On the flip side, a real estate billionaire, former U.S. president, and 2024 Republican presidential candidate is accused, indicted, and brought to trial at Mach speed.

With the General Election only about eight months away, Dems are getting desperate.  Faced with the unpleasant reality they are stuck with Joe and Kamala for a rerun, and knowing their chances of winning are slipping each day, it appears their campaign strategy is predicated upon a single premise:  Do whatever it takes to convict and jail Trump. 

Anything less will be a waste of time. 

Now, I’m just an old country bumpkin, not particularly endowed with an abundance of fame, fortune, influence, or smarts.
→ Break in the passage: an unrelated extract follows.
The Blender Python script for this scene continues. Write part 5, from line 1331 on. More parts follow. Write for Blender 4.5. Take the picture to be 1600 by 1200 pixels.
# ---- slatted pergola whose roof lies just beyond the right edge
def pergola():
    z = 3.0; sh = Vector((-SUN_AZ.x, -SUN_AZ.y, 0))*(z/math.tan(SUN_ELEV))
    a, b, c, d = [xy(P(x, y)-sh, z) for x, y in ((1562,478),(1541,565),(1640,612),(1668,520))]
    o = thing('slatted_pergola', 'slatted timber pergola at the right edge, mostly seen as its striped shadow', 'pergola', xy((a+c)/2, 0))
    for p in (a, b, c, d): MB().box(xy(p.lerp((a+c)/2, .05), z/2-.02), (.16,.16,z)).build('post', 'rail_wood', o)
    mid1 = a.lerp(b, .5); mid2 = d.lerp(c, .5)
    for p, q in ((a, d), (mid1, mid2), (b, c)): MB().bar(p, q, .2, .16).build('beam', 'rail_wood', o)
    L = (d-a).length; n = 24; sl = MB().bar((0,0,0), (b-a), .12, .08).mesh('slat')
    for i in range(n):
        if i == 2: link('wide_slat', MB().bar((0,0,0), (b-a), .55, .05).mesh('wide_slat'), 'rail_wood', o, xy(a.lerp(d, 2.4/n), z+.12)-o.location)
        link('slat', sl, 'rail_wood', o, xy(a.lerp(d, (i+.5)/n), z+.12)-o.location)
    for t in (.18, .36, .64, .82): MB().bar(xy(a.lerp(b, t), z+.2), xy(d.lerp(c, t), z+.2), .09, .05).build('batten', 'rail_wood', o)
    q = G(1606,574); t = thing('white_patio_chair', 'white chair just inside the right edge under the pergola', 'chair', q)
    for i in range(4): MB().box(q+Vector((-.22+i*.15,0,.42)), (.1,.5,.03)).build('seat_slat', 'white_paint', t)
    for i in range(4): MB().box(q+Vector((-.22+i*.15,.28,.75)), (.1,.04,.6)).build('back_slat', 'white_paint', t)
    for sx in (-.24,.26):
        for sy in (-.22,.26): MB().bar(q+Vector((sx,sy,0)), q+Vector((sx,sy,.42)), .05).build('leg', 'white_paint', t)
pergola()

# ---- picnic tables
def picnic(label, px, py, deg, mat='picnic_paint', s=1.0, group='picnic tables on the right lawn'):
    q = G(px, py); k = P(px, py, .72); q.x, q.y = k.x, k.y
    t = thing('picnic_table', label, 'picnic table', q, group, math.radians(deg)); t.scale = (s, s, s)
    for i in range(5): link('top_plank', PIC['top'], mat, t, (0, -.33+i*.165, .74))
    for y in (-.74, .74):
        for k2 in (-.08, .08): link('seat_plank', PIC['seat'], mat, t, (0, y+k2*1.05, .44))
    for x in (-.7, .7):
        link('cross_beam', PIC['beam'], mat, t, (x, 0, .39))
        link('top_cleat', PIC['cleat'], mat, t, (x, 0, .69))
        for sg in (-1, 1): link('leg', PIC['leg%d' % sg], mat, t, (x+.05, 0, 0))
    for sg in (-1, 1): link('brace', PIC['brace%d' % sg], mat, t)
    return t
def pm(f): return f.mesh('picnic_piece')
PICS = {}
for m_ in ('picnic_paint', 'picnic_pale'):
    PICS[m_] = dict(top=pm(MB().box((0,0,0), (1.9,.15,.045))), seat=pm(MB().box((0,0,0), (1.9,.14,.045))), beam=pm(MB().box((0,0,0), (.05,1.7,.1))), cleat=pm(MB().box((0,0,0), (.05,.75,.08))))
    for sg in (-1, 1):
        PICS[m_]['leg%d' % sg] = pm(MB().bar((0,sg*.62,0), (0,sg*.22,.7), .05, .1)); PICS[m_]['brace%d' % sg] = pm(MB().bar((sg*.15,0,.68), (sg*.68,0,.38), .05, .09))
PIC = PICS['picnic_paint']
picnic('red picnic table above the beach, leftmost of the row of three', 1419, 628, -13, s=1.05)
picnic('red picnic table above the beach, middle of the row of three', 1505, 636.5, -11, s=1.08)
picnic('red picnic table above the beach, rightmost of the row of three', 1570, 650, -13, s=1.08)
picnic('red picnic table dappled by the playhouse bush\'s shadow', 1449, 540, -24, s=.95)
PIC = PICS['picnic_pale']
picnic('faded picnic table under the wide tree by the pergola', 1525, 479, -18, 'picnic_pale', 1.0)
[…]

However, it appears to me when a guy of limited finances, skills, and impaired intelligence is treated more fairly and compassionately by the government than a wealthy tax-paying businessman and former U.S. president, then the scales of justice look to have been intentionally tinkered with in favor of the dude whose daddy is boss over the present Department of Justice.  

And, running for president, again. 

Perhaps, I’m being overly pessimistic.  But, with all the agitation, claims, and counterclaims being revealed by the House Oversight Committee regarding Hunter and Joe’s foreign “business” dealings – as allegedly supported by bundles of evidence and witness testimony – I get the nauseating feeling there’s more to this Swampy story than we’re being told.

Similar to an exciting Perry Mason and Matlock TV drama always ending with an unexpected finale.

Then again, not certain I’ve ever seen an episode involving a doddering president of the United States, his brother, and recovering crackhead son, apparently scheming to sell favors from the Oval Office to the highest bidder. 

To my knowledge, this is the first occurrence in the 248-year history of the country. 

I’d imagine good old Uncle Joe Biden, involved family members and a few friends, will ultimately be recorded by history in a manner considerably less flattering than they may be expecting. 

After, of course, he’s awarded a Nobel Prize for something totally make-believe!   

The opinions expressed in this editorial are those of the author.